Agustín López Macías, con el seudónimo de Galerín, fue un periodista –con otros muchos quehaceres– hecho a sí mismo desde su incorporación, en 1901, como tipógrafo, a la recién fundada edición sevillana de El Liberal; donde, en el primer tercio del siglo pasado, aparecían sus artículos tocados por el sentido del humor. Del 25 de junio de 1921 es este: “¡Horrible! ¡Cincuenta y un grados!”, muy pocos días después de entrado el verano. En una de esas noches que se llaman tropicales por no decir infernales: “Anoche eran hornos los cafés del centro y hasta los del Prado, donde explotaron varias cafeteras. ¡Qué barbaridad!”. Con predilección por los asuntos femeninos, cuyo tratamiento debe entenderse en su tiempo propio –un error mayor de la memoria histórica es no reparar en ello–, el periodista reconoce que el achicharramiento le trastornaba los deleites: “No nos gustaban anoche ni las señoras, a pesar de los descotes, de las mangas clarines y la falda corta. Nos agradaba más una horchata helada, una cerveza, un mantecado, un ventilador, un tiro”. Acaso porque sería una de esas noches clásicas, sevillanas netas, dice Galerín, de las que hacen pensar en el suicidio.

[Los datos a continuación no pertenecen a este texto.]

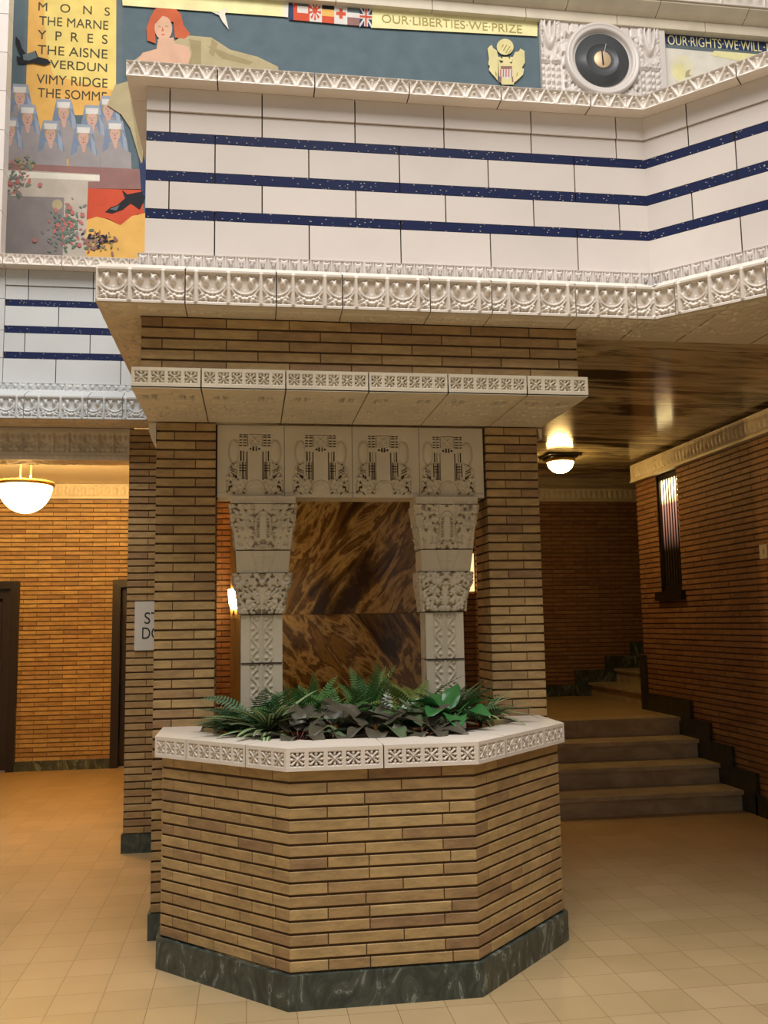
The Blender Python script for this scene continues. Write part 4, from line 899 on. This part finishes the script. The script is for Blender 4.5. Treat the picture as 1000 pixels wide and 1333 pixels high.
m = MB(); m.lathe([(.0, -.012), (.10, -.012), (.16, -.012), (.163, -.016), (.168, -.016), (.17, -.012), (.272, -.012), (.272, 0), (0, 0)], (CX, YM - .072, CZ), 64, axis='y'); m.build('dial', DK, dl)
m = MB(); m.lathe([(0, -.004), (.08, -.004), (.088, 0), (.088, .004), (0, .004)], (CX, YM - .09, CZ), 40, axis='y'); m.build('centre_disc', mat('pale_gold', (.72, .52, .32), .4, metal=.3), dl)
def hand(name, ang, L, w, mt, tail=.03):
    a = math.radians(ang); d = (math.sin(a), math.cos(a)); p = (d[1], -d[0]); y = YM - .097; q = []
    for s, t_ in ((-1, -tail), (1, -tail), (.6, L), (-.6, L)): q.append((CX + d[0] * t_ + p[0] * w * s, CZ + d[1] * t_ + p[1] * w * s))
    m = MB(); m.add([(a_, y, b_) for a_, b_ in q] + [(a_, y + .003, b_) for a_, b_ in q], [(0, 1, 2, 3), (7, 6, 5, 4), (0, 4, 5, 1), (1, 5, 6, 2), (2, 6, 7, 3), (3, 7, 4, 0)]); m.build(name, mt, dl)
hand('hour_hand', -3, .09, .008, BLACK, .06); hand('minute_hand', 14, .17, .004, mat('pale_metal', (.6, .55, .5), .4, metal=.5))
# cornice over the upper wall
co = thing('upper_cornice', 'beige moulded cornice running along the very top above the murals', 'cornice', (3, 7.8, 7.44))
XC0, XC1 = -2.9, 7.4
def strip_blocks(name, y0, y1, z0, z1, mt, L, off=0, fun=None):
    m = MB(); x = XC0 + off
    while x < XC1:
        b = min(x + L, XC1)
        if fun: face_block(m, (x + .003, y0), (b - .003, y0), z0, z1, y1 - y0, fun, .02)
        else: m.box(x + .003, b - .003, y0, y1, z0, z1)
        x = b
    m.build(name, mt, co)
strip_blocks('lower_fascia', 7.92, 8.03, 7.375, 7.475, TC, .92)
m = MB(); q = [(7.92, 7.477), (7.86, 7.495), (7.80, 7.53), (7.775, 7.545), (7.775, 7.562), (8.03, 7.562), (8.03, 7.477)]
n_ = int((XC1 - XC0) / .92)
for k_ in range(n_ + 1):
    xa = XC0 + .4 + k_ * .92; xb = xa + .913
    m.add([(xa, y, z) for y, z in q] + [(xb, y, z) for y, z in q], [tuple(range(7)), tuple(range(13, 6, -1))] + [(i, (i + 1) % 7, (i + 1) % 7 + 7, i + 7) for i in range(7)])
m.build('cove', TC, co)
strip_blocks('carved_fascia', 7.755, 8.0, 7.565, 7.76, TCF, .46, .1, fun=lambda U, V, w, h: np.where(np.abs(V / h - .5) < .4, -.012 + .02 * ridge(np.hypot((np.mod(U, .11) - .055) / .045, (V - h / 2) / (h * .35)), 1), 0))
m = MB(); m.box(XC0, XC1, 7.79, 8.03, 7.572, 7.75); m.build('joint_core', GROUT, co)

# ================================================================== LAMPS
lp = thing('pendant_lamp', 'glowing alabaster bowl lamp with bronze rim hanging in the left hall', 'lamp', (-2.0, 8.5, 2.62))
c_ = (-2.0, 8.5, 2.885); m = MB()
m.lathe([(0.0, -.262)] + [(.232 * math.sin(a), -.262 * math.cos(a)) for a in [i * PI / 2 / 12 for i in range(1, 13)]] + [(.222, 0.)] + [(.222 * math.sin(a), -.25 * math.cos(a)) for a in [PI / 2 - i * PI / 2 / 12 for i in range(1, 12)]], c_, 40); m.build('bowl', BOWL, lp)
m = MB(); m.lathe([(.226, -.018), (.246, -.018), (.250, 0), (.246, .02), (.226, .02), (.224, 0), (.226, -.018)], c_, 48); m.build('rim', BRASS, lp)
for dx in (-.045, .045):
    m = MB(); m.tube([(c_[0] + dx, c_[1], 2.66), (c_[0] + dx, c_[1], 3.26)], .007); m.build('rod', BRASS, lp)
m = MB(); m.lathe([(0, .40), (.09, .40), (.08, .37), (.03, .355), (0, .355)], c_, 24); m.build('ceiling_rose', BRASS, lp)
cl = thing('ceiling_lamp', 'lit opal globe on a square bronze plate under the streaked marble ceiling', 'lamp', (3.115, 8.86, 3.27))
m = MB(); q = [(3.115 + .17 * math.cos(math.radians(a)) * 1.41, 8.86 + .17 * math.sin(math.radians(a)) * 1.41) for a in (45, 135, 225, 315)]; m.prism(q, 3.245, 3.268); m.prism([(3.115 + (p[0] - 3.115) * .82, 8.86 + (p[1] - 8.86) * .82) for p in q], 3.225, 3.245); m.build('mounting_plate', BLACK, cl)
m = MB(); m.lathe([(.125, .0), (.145, -.0), (.148, -.02), (.140, -.035), (.125, -.035), (.125, 0)], (3.115, 8.86, 3.226), 40); m.build('rim', BRASS, cl)
m = MB(); m.lathe([(.135 * math.cos(a), -.02 - .125 * math.sin(a)) for a in [i * PI / 2 / 10 for i in range(11)]], (3.115, 8.86, 3.226), 40); m.build('globe', GLOBE, cl)
sw = thing('wall_switch', 'small ivory switch plate on the brick wall at the right edge', 'switch', (XW - .01, 6.90, 2.12))
m = MB(); m.box(XW - .012, XW + .002, 6.82, 6.93, 2.065, 2.18); m.build('plate', SWITCH, sw)
m = MB(); m.box(XW - .020, XW - .012, 6.865, 6.885, 2.105, 2.14); m.build('toggle', SWITCH, sw)

# ================================================================== PLANTS
G_ = dict(dk=mat('leaf_dark_green', (.065, .135, .045), .42), md=mat('leaf_green', (.085, .22, .06), .42), br=mat('leaf_bright_green', (.035, .15, .04), .33), ye=mat('leaf_yellow_green', (.17, .23, .055), .4),
          cr=mat('leaf_cream_stripe', (.46, .50, .27), .4), pu=mat('leaf_bronze_purple', (.078, .07, .048), .42), pg=mat('leaf_bronze_green', (.10, .14, .07), .33), rd=mat('stem_dark_red', (.16, .03, .03), .4), si=mat('leaf_silver', (.38, .46, .38), .45), tn=mat('dry_leaf', (.42, .30, .17), .6), st=mat('stem_green', (.07, .12, .04), .5), bl=mat('leaf_blue_green', (.09, .19, .10), .42))
def arch(L, az, el, droop, n=9):        # spine points of an arching leaf from the origin
    pts = []; p = Vector((0, 0, 0)); e = el; d = Vector((math.cos(az), math.sin(az), 0))
    for i in range(n):
        pts.append(p.copy()); p = p + (d * math.cos(e) + Vector((0, 0, 1)) * math.sin(e)) * (L / (n - 1)); e -= droop / (n - 1)
    return pts
def strap(L, w, az, el, droop, mats_i=(0, 1, 0, 1, 0), fold=.25, n=11):
    m = MB(); pts = arch(L, az, el, droop, n); side = Vector((-math.sin(az), math.cos(az), 0)); k = len(mats_i); vs = []
    for i, p in enumerate(pts):
        t = i / (n - 1); ww = w * (math.sin(PI * min(1, (t * .86 + .12))) ** .7) * (1 if t < 1 else .05); up = (pts[min(i + 1, n - 1)] - pts[max(0, i - 1)]).normalized().cross(side) * -1
        for j in range(k + 1): s = j / k * 2 - 1; vs.append(p + side * ww * s - up * (-abs(s)) * ww * fold * (1 if up.z < 0 else -1) * -1)
    m.add(vs, [], 0)
    for i in range(n - 1):
        for j in range(k): a = i * (k + 1) + j; m.f.append((a, a + 1, a + k + 2, a + k + 1)); m.m.append(mats_i[j]); m.sm.append(True)
    return m
def frond(L, az, el, droop, pl_, mt=0, n=20, tw=0.):
    pl_ = pl_ * 1.25
    m = MB(); pts = arch(L, az, el, droop, n); m.tube(pts, .0022, 5, 1, r2=.0008); side = Vector((-math.sin(az), math.cos(az), math.sin(tw))).normalized()
    for i in range(2, n):
        t = i / (n - 1); ll = pl_ * (math.sin(PI * (t * .8 + .18)) ** .8); d = (pts[i] - pts[i - 1]).normalized(); step = L / (n - 1) * .55
        for s in (-1, 1):
            b = pts[i]; tip = b + side * s * ll + d * ll * .35 - Vector((0, 0, ll * .15)); up = d.cross(side)
            mid = (b + tip) / 2 + up * ll * .06; m.add([b - d * step * .5, b + d * step * .5, mid + d * step * .7, tip, mid - d * step * .6], [(0, 1, 2, 4), (4, 2, 3)], mt, True)
    return m
def broad(L, w, az, el, droop, n=10, wave=.0, stem=.08, tip=1., roll=0.):
    m = MB(); sp = arch(stem, az, min(1.45, el + .35), .2, 4); m.tube(sp, .003, 5, 1); base_ = sp[-1]
    pts = [base_ + p for p in arch(L, az, el, droop, n)]; side = Vector((-math.sin(az) * math.cos(roll), math.cos(az) * math.cos(roll), math.sin(roll))); K = 8; vs = []
    for i, p in enumerate(pts):
        t = i / (n - 1); ww = w * (math.sin(PI * min(1, t ** .75)) ** .85 if 0 < t < 1 else .02) * (1 - .15 * t); d = (pts[min(i + 1, n - 1)] - pts[max(0, i - 1)]).normalized(); up = side.cross(d) * -1
        if up.z < 0: up = -up
        for j in range(K + 1):
            s = j / K * 2 - 1; q = p + side * ww * s + up * (abs(s) * ww * .22 - (s * s) * ww * .1 + wave * ww * math.sin(t * 9 + s * 3) * abs(s) + .0035 * math.sin(t * 26 - abs(s) * 5) * abs(s)); vs.append(q)
    m.add(vs, [], 0)
    for i in range(n - 1):
        for j in range(K): a = len(m.v) - len(vs) + i * (K + 1) + j; m.f.append((a, a + 1, a + K + 2, a + K + 1)); m.m.append(2 if j in (3, 4) and False else 0); m.sm.append(True)
    return m
ZSOIL = 1.015
def plant(name, label, cat, x, y, leaves, part='leaf', z=ZSOIL, group=None):
    e = bpy.data.objects.new(name, None); C.objects.link(e); e.empty_display_size = .1; e.location = (x, y, z); tag(e, label, cat, group)
    for mb_, ms in leaves:
        o = mb_.build(part, ms); o.parent = e
    m = MB(); m.tube([(0, 0, -.02), (0, 0, .02)], .010, 8); o = m.build('crown', G_['st']); o.parent = e
    return e
rg = random.Random(21)
def R_(a, b): return a + (b - a) * rg.random()
def D(a): return math.radians(a)
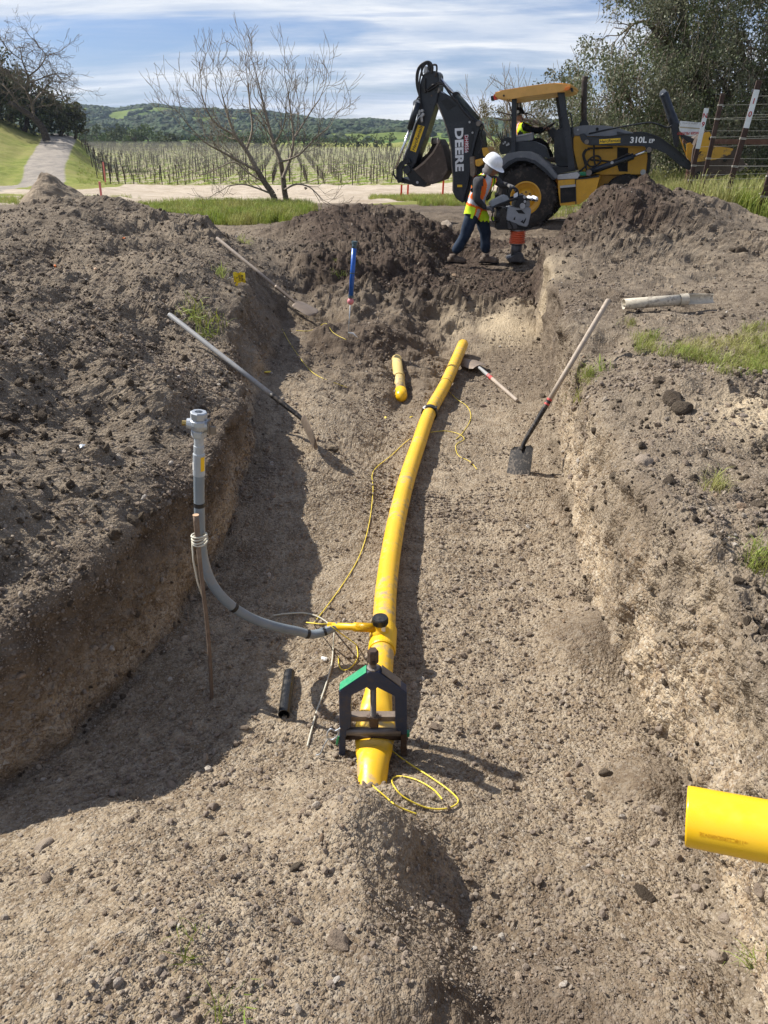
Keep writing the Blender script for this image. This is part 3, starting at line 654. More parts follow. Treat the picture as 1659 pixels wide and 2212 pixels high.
# ================================================================== TREES, VINES, GRASS
def seg_mesh(name, segs, k=5, mat=None, parent=None):
    """all limbs of one plant: segs [(p0,p1,r0,r1)]"""
    S = np.array([[*a, *b, r, s] for a, b, r, s in segs], float); n = len(S)
    A, B = S[:, :3], S[:, 3:6]; D = B - A; D /= (np.linalg.norm(D, axis=1, keepdims=True) + 1e-9)
    H = np.where(np.abs(D[:, 2:3]) < .9, [[0, 0, 1.]], [[1., 0, 0]]); U = np.cross(D, H); U /= np.linalg.norm(U, axis=1, keepdims=True); W = np.cross(D, U)
    V = []
    for P0, rr in ((A, S[:, 6]), (B, S[:, 7])):
        for j in range(k):
            t = 2 * math.pi * j / k; V.append(P0 + (U * math.cos(t) + W * math.sin(t)) * rr[:, None])
    V = np.stack(V, 1).reshape(-1, 3); base = (np.arange(n) * 2 * k)[:, None]
    F = np.concatenate([np.concatenate([base + j, base + (j + 1) % k, base + k + (j + 1) % k, base + k + j], 1) for j in range(k)])
    return link_mesh(name, np_mesh(name, V, F, True), mat, parent)
def grow(segs, tips, p, d, ln, r, lvl, rng, bend=.25, up=.12, kids=(2, 4), taper=.72, side=.75, minr=.004, droop=0.0, steps=4):
    p = np.array(p, float); d = np.array(d, float)
    for i in range(steps):
        d = d + rng.normal(size=3) * bend + np.array([0, 0, up - droop * (i / steps)]); d /= np.linalg.norm(d)
        q = p + d * ln / steps; r2 = max(minr, r * (1 - .30 * (i + 1) / steps))
        segs.append((p, q, max(minr, r * (1 - .30 * i / steps)), r2))
        if lvl > 0 and i > 0 and rng.random() < .8:
            c = np.cross(d, rng.normal(size=3)); c /= np.linalg.norm(c) + 1e-9; nd = d * (1 - side * .55) + c * side
            grow(segs, tips, q, nd / np.linalg.norm(nd), ln * rng.uniform(.5, .78), r2 * rng.uniform(.45, .65), lvl - 1, rng, bend, up, kids, taper, side, minr, droop, steps)
        p = q
    tips.append(p)
    if lvl > 0:
        for _ in range(rng.integers(*kids)):
            c = np.cross(d, rng.normal(size=3)); c /= np.linalg.norm(c) + 1e-9; nd = d + c * rng.uniform(.35, .75)
            grow(segs, tips, p, nd / np.linalg.norm(nd), ln * rng.uniform(.6, .85), r2 * taper, lvl - 1, rng, bend, up, kids, taper, side, minr, droop, steps)
def limb(segs, pts, r0, r1):
    pts = smooth_pts(pts, 4); n = len(pts) - 1
    for i in range(n): segs.append((tuple(pts[i]), tuple(pts[i + 1]), r0 + (r1 - r0) * i / n, r0 + (r1 - r0) * (i + 1) / n))
    return pts
def bark(name, c0, c1, sc=14):
    m, nt, b = new_mat(name); p = gpos(nt); n = nz(nt, p, sc, 5, .65)
    lk(nt, mx(nt, mr(nt, n, .3, .7), c0, c1), b.inputs['Base Color']); b.inputs['Roughness'].default_value = .9; b.inputs['Specular IOR Level'].default_value = .15
    bump(nt, b, n, .7, .02); return m
M_BARK = bark('grey_brown_bark', (.085, .065, .05), (.20, .165, .125)); M_BARKL = bark('pale_twig_bark', (.16, .13, .10), (.34, .29, .23), 25)
M_DBARK = bark('dark_bark', (.035, .028, .022), (.10, .08, .062), 8)
def leaves_mesh(name, centers, size, rng, mat, parent, flat=.6):
    """one small bent leaf (two triangles) at each centre"""
    n = len(centers); C = np.asarray(centers); A = rng.normal(size=(n, 3)); A /= np.linalg.norm(A, axis=1, keepdims=True)
    B = np.cross(A, rng.normal(size=(n, 3))); B /= np.linalg.norm(B, axis=1, keepdims=True); s = size * rng.uniform(.55, 1.3, (n, 1))
    V = np.stack([C - A * s, C + B * s * flat, C + A * s, C - B * s * flat], 1).reshape(-1, 3)
    i = np.arange(n)[:, None] * 4; F = np.concatenate([i, i + 1, i + 2, i + 3], 1)
    return link_mesh(name, np_mesh(name, V, F), mat, parent)
def clump_points(cl, per, rng, squash=.8, droop=0.0):
    out = []
    for (x, y, z, r) in cl:
        n = max(4, int(per * r * r)); q = rng.normal(size=(n, 3)); q /= np.linalg.norm(q, axis=1, keepdims=True); q *= (rng.random((n, 1)) ** .45) * r
        q[:, 2] *= squash; q[:, 2] -= droop * rng.random(n) ** 2 * r
        out.append(q + [x, y, z])
    return np.concatenate(out)
def sphere_clumps(c, R3, n, r0, r1, rng, shell=.55):
    out = []
    for _ in range(n):
        d = rng.normal(size=3); d /= np.linalg.norm(d); k = shell + (1 - shell) * rng.random()
        out.append((c[0] + d[0] * R3[0] * k, c[1] + d[1] * R3[1] * k, c[2] + d[2] * R3[2] * k, rng.uniform(r0, r1)))
    return out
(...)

Ni siquiera el tranvía de la circunvalación, para dar un garbeo en busca del fresco –el fresquito en bendito diminutivo–, o los paseos a la orilla del río, con la concurrencia anhelando una brisa marina y remolona en Bonanza, aliviaban tan calurosas penalidades. Y mucho menos meterse en la cama… acompañado: “Nos huye la señora que pretexta cualquier afección para dormir en la butaca. ¡Dios se lo pague, porque si las esposas son casi siempre un sinapismo, en este época son cáusticos!”. Escrito fue hace un siglo, no se olvide. Y tampoco falta el pellizco a los varones: “Se ven por esos balcones unos cuadros pintorescos. Esos señores obesos que no viven, que se asfixian y aparecen en el balcón como tiburones en seco”.

Era la Sevilla de la caló bastante distinta, como cualquier tiempo pasado. Que en éste los sofocos quedan en alarmas y olas menores.